◆ **WORK TO DO**
From the records below, copy out exactly the lines from the one containing "Continue the Blender" to the one containing "return np.array([np.interp(px, rpx, [q[k]", both included. Add nothing else.

◆ **EXERCISE MATERIAL**
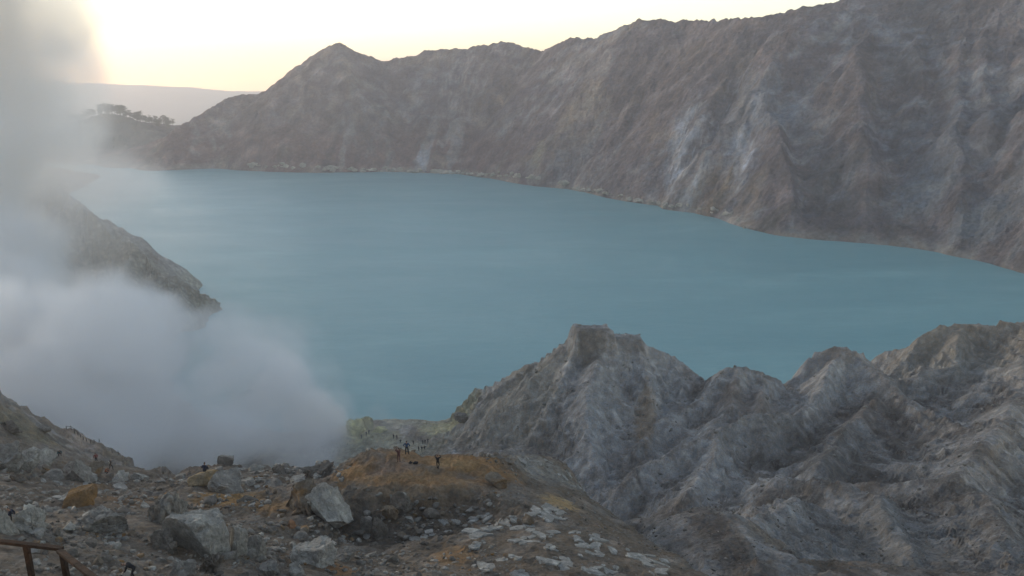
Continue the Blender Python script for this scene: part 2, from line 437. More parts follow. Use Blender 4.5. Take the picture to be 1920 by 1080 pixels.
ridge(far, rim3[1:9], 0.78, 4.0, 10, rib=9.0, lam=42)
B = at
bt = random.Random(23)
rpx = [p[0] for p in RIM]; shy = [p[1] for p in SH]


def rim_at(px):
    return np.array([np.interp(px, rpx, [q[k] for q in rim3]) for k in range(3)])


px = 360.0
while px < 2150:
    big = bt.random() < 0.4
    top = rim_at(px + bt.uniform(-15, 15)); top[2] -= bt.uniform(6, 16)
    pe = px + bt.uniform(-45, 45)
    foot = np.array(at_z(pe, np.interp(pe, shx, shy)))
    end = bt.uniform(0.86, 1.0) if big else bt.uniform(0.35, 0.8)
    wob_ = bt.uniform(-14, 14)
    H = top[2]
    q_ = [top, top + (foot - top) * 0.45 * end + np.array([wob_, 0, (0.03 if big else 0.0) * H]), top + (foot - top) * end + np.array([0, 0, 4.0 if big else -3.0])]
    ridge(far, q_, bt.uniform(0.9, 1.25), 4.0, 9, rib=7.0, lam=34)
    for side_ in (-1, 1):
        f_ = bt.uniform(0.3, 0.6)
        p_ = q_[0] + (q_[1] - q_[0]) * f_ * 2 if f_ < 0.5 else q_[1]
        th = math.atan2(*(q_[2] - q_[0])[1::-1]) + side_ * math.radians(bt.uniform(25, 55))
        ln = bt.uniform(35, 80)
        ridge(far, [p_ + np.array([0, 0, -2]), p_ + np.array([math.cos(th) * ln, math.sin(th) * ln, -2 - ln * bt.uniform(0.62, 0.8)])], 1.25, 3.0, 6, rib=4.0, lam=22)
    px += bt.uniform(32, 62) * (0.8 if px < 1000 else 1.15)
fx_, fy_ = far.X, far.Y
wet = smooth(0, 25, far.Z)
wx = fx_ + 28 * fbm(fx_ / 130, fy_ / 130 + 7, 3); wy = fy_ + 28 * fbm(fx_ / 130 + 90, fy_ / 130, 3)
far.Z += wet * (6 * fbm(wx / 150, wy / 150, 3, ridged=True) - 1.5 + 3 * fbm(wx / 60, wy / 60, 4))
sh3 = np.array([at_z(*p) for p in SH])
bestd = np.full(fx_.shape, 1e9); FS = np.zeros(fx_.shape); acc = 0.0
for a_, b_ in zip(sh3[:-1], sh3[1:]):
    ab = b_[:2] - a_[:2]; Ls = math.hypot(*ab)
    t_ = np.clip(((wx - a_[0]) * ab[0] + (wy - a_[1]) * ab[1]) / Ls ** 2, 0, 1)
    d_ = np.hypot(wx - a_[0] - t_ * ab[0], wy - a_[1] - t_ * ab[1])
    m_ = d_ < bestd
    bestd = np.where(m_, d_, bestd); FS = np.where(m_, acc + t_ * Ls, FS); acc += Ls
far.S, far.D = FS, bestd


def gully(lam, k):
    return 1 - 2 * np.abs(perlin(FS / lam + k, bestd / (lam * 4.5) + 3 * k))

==

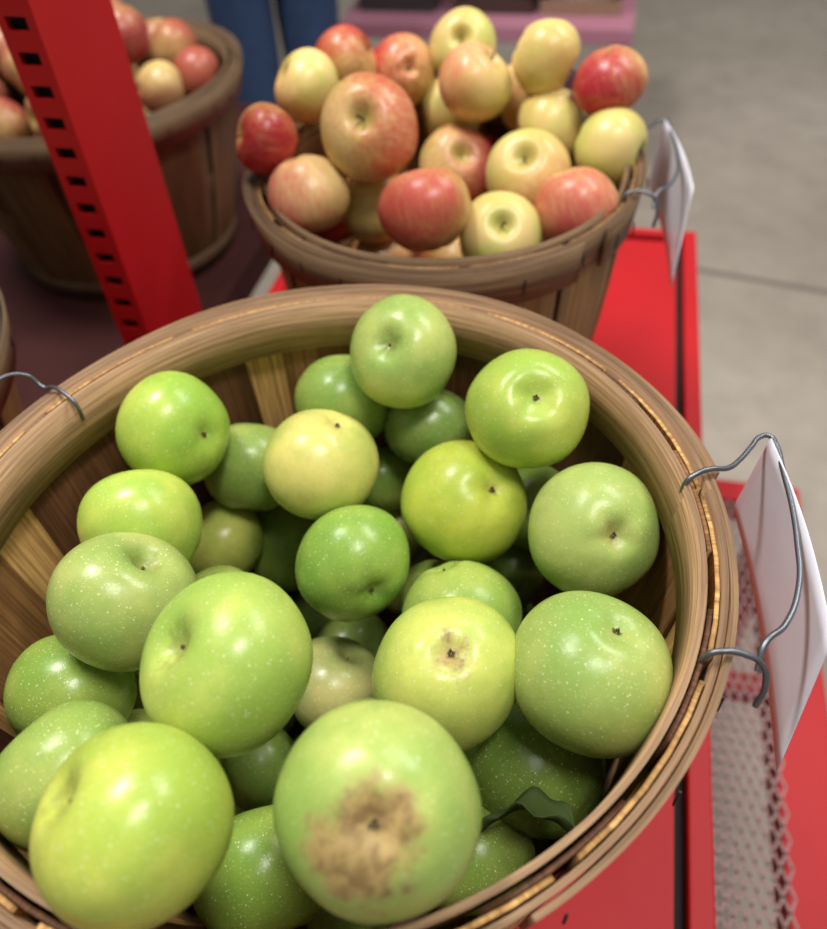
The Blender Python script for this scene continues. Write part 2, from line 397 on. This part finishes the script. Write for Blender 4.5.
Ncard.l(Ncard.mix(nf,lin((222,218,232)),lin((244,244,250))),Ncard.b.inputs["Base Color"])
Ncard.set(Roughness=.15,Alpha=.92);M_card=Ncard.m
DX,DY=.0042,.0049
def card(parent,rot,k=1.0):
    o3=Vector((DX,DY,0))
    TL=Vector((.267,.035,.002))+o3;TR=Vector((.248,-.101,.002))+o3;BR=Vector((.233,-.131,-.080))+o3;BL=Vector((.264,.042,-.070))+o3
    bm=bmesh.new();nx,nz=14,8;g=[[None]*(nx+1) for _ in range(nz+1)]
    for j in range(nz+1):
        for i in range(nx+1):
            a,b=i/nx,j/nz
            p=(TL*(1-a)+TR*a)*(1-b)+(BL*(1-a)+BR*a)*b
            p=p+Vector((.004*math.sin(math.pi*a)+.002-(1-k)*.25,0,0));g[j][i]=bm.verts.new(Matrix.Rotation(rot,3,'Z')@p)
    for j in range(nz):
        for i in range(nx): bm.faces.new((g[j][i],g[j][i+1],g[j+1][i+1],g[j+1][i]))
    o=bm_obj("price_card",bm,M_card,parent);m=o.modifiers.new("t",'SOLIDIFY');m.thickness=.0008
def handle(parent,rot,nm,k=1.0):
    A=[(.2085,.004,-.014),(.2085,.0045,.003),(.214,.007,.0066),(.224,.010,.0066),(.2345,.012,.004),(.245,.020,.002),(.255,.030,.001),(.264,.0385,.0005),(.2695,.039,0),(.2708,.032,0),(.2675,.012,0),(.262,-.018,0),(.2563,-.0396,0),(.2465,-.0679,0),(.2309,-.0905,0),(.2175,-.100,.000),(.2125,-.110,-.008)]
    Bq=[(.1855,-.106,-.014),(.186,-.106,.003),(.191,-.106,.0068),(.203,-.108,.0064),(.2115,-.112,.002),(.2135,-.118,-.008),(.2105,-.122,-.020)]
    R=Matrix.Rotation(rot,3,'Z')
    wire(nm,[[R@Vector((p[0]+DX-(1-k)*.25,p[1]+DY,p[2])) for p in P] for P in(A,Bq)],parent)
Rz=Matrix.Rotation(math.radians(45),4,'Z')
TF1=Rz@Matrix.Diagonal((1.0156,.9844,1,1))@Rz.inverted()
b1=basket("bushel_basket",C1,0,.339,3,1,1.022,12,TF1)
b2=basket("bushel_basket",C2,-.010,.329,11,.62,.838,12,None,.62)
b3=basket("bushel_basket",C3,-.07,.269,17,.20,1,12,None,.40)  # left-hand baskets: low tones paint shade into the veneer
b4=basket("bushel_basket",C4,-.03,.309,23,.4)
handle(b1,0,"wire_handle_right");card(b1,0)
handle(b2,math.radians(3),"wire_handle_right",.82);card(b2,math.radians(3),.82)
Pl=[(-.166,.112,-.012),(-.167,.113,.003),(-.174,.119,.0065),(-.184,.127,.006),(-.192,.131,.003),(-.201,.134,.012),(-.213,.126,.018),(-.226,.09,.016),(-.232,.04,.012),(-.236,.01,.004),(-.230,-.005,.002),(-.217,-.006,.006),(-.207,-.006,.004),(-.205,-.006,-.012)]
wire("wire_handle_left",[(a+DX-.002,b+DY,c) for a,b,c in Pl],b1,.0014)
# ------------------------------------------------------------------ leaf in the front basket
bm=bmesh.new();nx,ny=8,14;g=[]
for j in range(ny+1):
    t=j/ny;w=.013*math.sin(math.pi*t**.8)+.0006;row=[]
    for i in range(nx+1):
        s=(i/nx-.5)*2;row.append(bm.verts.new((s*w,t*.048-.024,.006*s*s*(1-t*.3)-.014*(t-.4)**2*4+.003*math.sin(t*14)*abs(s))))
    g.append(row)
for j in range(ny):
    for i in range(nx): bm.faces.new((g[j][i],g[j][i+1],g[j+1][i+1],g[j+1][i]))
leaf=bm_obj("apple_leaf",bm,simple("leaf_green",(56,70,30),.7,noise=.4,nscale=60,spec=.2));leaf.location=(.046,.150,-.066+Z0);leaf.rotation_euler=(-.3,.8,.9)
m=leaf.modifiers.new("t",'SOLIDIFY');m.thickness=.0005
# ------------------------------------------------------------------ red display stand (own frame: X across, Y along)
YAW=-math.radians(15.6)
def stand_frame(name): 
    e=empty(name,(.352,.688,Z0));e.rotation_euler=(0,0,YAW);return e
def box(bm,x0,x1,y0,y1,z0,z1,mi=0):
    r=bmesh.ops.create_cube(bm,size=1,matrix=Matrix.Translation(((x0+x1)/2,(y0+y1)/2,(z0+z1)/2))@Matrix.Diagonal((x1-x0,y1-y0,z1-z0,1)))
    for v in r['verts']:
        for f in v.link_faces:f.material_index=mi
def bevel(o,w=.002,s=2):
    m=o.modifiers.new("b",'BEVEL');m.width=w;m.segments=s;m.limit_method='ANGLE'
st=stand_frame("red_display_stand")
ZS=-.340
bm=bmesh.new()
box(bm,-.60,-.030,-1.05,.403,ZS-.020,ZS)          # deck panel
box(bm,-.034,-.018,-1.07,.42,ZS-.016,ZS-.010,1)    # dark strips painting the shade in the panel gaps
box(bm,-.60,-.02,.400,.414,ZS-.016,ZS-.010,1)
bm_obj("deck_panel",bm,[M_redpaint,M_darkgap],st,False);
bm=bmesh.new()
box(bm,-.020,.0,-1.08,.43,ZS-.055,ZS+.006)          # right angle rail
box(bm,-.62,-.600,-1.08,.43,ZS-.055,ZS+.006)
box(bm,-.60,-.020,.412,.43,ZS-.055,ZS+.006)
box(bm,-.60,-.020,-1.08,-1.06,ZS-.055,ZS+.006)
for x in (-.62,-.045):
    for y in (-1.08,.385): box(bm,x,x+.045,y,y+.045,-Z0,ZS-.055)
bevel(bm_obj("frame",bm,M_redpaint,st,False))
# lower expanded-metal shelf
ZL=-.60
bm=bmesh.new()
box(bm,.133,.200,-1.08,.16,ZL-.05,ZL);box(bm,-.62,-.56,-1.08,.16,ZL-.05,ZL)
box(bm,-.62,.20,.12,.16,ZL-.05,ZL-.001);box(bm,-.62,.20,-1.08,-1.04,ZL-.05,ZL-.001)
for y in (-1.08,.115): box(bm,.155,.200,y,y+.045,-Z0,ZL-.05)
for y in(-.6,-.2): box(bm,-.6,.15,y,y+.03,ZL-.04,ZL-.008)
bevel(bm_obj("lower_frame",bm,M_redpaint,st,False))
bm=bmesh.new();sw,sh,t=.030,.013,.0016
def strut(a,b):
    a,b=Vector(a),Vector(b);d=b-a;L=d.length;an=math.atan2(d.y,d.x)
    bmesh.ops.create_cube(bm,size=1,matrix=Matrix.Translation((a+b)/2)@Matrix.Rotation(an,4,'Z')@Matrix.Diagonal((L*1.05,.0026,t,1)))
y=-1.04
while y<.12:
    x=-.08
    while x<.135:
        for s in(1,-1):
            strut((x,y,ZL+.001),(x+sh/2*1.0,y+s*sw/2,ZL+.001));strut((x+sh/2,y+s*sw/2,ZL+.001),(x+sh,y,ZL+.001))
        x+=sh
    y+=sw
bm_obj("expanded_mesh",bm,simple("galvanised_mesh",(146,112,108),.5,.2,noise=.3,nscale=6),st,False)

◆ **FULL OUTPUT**
Continue the Blender Python script for this scene: part 2, from line 437. More parts follow. Use Blender 4.5. Take the picture to be 1920 by 1080 pixels.
ridge(far, rim3[1:9], 0.78, 4.0, 10, rib=9.0, lam=42)
B = at
bt = random.Random(23)
rpx = [p[0] for p in RIM]; shy = [p[1] for p in SH]


def rim_at(px):
    return np.array([np.interp(px, rpx, [q[k] for q in rim3]) for k in range(3)])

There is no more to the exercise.